Villager Jim: ‘6,000 people agree with me that Peak deer cull is WRONG’

A popular Derbyshire photographer who opposes a large-scale deer cull in the Peak District says almost 6,000 people agree with him.

By Michael Broomhead
Thursday, 24th December 2015, 10:30 am
A truly wild stag leaps a dry stone wall near Curbar in the Peak District. Picture by Villager Jim.
A truly wild stag leaps a dry stone wall near Curbar in the Peak District. Picture by Villager Jim.

Sixty-three red deer were killed last winter and a maximum of 112 will be destroyed this season.

“Professionals in deer management” are carrying out the controversial cull on Big Moor, above Baslow, Curbar and Froggatt, to control spiralling numbers of the animals.

Villager Jim – who is famed for his breathtaking nature shots of the Peak District and took this picture of a stag and his daughter in Curbar – started a discussion about the controversial cull on his page on the social networking site Facebook.

He said: “Nearly 6,000 people have agreed with me that they don’t want it to happen.

“How really, really sad they should kill such an animal.

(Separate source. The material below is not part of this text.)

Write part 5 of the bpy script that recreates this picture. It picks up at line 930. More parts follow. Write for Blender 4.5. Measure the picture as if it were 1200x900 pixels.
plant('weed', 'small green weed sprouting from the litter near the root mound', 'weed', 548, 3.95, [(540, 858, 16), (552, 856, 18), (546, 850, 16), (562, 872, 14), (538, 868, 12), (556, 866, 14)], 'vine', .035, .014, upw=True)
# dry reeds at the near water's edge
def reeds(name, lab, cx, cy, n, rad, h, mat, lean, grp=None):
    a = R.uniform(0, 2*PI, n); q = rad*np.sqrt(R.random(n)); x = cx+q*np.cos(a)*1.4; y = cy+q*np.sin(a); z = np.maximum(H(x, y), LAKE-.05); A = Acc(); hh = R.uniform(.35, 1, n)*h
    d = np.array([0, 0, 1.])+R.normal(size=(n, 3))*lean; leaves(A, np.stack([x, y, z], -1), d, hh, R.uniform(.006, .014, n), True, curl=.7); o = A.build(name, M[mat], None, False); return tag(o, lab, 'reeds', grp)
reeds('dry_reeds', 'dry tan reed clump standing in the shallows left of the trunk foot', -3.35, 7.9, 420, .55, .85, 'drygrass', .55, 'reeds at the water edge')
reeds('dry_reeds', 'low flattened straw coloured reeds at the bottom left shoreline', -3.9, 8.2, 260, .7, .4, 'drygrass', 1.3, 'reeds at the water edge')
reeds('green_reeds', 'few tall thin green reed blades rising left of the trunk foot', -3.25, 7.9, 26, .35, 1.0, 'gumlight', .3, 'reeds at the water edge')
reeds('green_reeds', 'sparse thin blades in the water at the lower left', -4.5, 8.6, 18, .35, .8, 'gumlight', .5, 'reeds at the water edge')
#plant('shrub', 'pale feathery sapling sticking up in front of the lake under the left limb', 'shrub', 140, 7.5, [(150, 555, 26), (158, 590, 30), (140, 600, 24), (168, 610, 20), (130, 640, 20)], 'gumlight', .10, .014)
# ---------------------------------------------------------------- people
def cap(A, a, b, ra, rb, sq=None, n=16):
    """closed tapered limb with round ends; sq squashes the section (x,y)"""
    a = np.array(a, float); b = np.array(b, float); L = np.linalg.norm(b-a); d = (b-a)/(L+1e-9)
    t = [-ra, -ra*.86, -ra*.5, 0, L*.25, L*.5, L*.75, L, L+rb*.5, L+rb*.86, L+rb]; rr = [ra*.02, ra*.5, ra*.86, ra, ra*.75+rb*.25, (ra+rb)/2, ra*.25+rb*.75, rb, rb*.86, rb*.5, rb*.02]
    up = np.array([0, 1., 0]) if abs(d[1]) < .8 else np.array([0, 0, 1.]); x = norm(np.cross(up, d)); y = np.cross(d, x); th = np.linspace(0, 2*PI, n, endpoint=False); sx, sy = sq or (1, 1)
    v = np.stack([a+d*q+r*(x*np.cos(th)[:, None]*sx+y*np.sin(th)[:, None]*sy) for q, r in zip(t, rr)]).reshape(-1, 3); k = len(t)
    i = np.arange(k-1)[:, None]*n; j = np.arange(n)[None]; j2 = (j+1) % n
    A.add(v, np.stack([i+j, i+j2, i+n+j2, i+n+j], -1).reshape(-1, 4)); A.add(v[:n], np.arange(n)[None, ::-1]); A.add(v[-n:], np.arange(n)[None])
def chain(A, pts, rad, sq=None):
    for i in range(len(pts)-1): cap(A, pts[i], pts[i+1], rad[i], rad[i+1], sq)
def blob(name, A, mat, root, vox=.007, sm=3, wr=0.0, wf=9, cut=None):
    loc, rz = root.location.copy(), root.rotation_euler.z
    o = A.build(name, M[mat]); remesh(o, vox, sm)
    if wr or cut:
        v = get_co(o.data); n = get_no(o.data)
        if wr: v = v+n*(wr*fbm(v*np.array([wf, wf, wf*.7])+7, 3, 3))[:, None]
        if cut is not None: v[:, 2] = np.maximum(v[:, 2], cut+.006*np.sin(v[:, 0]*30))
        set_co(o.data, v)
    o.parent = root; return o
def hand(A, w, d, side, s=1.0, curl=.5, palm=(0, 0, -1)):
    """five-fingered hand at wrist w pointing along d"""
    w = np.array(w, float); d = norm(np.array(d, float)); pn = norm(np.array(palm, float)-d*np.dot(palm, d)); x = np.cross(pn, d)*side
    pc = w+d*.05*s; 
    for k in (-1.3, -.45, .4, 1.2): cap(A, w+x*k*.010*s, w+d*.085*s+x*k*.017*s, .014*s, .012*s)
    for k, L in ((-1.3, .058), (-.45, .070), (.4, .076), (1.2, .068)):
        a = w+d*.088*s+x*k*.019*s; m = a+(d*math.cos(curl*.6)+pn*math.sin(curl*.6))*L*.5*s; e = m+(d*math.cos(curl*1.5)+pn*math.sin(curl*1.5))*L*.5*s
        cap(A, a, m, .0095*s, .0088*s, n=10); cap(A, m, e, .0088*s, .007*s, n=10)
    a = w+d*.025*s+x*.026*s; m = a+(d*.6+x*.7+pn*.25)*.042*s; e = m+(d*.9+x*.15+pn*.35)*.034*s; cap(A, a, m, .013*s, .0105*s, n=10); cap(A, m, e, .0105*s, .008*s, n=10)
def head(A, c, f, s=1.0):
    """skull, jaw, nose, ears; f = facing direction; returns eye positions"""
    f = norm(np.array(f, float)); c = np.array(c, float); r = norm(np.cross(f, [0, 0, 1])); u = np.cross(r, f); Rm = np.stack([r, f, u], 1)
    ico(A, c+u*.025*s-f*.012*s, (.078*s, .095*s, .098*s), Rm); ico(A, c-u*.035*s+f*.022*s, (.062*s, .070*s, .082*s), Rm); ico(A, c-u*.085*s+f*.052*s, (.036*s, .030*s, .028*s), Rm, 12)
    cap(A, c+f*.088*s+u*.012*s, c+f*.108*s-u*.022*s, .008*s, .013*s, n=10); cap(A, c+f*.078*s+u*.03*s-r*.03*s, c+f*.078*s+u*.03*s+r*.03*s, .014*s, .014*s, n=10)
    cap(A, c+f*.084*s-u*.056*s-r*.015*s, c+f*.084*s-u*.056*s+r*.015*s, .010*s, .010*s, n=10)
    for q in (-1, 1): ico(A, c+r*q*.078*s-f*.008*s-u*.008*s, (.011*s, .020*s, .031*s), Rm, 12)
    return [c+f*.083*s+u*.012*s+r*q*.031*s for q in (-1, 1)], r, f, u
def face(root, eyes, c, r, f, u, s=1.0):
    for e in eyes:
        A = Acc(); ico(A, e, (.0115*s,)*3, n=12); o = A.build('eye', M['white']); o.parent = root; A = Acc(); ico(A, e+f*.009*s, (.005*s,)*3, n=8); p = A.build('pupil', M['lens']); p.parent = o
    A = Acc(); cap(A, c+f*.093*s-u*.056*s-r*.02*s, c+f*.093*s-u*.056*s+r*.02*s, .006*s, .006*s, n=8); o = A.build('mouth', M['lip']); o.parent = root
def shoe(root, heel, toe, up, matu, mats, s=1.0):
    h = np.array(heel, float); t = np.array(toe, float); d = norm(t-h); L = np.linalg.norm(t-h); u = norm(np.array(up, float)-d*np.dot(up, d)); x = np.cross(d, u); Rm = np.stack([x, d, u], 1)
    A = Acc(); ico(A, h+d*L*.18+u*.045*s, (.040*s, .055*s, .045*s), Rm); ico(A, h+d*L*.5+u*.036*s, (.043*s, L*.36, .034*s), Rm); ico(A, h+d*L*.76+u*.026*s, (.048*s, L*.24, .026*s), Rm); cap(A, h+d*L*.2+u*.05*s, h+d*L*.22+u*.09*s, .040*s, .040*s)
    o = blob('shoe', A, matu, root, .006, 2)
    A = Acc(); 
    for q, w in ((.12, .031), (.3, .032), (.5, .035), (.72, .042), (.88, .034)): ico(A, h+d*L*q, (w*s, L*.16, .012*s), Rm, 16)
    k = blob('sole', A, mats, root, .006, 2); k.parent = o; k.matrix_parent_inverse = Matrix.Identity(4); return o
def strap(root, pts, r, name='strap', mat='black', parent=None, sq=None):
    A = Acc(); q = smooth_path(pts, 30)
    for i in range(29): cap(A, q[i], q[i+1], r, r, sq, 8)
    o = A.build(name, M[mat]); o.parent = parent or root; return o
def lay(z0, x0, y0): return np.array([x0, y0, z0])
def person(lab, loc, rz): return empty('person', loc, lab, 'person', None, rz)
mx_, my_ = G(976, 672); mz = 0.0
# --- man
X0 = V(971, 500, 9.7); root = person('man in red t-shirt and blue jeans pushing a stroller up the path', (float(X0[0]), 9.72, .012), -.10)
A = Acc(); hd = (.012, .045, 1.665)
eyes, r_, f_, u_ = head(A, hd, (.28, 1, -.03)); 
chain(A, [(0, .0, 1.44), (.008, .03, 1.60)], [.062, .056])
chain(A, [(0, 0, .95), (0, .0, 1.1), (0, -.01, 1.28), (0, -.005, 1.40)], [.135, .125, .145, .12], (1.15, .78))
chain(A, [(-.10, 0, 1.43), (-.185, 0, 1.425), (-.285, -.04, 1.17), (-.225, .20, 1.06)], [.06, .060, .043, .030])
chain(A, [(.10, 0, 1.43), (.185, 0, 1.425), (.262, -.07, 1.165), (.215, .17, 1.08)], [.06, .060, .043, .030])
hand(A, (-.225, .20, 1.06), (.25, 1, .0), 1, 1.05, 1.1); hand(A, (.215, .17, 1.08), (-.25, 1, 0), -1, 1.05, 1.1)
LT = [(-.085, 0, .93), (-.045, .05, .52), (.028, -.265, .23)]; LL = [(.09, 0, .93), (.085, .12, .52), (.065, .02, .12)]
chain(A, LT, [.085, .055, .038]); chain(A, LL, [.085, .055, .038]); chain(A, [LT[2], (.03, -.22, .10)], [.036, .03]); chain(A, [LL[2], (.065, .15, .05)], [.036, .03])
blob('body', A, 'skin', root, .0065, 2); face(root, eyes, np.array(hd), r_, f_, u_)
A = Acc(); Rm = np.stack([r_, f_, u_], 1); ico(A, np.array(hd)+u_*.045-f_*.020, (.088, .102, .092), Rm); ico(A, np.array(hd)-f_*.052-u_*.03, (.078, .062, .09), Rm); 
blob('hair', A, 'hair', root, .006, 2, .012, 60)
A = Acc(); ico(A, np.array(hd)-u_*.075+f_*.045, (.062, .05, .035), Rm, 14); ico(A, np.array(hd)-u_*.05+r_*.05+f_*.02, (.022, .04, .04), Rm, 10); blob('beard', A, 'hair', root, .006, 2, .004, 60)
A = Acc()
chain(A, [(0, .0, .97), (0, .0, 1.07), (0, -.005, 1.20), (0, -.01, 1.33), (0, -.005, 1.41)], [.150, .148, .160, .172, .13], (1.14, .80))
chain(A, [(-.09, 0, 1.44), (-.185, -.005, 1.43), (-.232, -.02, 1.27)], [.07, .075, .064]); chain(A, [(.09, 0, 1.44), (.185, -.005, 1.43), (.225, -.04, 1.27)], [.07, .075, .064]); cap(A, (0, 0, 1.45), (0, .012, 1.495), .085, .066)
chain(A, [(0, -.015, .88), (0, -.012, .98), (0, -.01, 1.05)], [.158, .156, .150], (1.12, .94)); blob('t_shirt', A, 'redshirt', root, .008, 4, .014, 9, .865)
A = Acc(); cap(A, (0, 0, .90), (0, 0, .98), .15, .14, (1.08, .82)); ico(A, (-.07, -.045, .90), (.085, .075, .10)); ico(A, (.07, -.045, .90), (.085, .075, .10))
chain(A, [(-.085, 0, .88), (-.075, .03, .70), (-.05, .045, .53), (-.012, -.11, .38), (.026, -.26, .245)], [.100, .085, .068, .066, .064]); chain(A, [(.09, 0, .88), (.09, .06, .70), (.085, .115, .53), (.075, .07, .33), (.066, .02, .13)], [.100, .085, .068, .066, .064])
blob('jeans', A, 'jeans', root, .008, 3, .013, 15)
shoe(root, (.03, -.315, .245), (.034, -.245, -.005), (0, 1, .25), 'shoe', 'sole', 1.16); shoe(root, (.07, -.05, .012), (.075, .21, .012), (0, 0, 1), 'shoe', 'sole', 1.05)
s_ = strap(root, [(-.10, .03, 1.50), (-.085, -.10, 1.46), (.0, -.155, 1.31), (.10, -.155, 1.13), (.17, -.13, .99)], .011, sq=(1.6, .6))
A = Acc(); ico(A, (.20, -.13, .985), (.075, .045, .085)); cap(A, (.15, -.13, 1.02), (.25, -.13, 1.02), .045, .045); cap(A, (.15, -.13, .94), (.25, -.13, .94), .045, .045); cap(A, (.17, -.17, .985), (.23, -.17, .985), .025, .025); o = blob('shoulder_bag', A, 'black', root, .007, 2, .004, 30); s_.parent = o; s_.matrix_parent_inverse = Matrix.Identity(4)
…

“What right do we have to say how many is too many?”

A spokesman for the Eastern Moors Partnership (EMP) – which manages the land where the cull is taking place – said: “If left unchecked numbers will grow to a point where the deer over utilise the resources on the moors and have to spread further afield to find food and shelter.

“Nature’s own way of preventing this would be to control the herd size with large predators, such as wolves.

“As these animals are now missing from UK ecosystems, the choice to keep deer numbers at balanced levels, which benefits both the animals themselves and the habitat they live in, falls to us.”

The spokesman said the culls are being carried out by “professionals in deer management in a sensitive and respectful way”.

Some opponents have suggested contraception should be considered as an alternative.

However, the EMP said birth control was not a viable option. “It would be the first step in turning these wild animals into farmed livestock,” it added.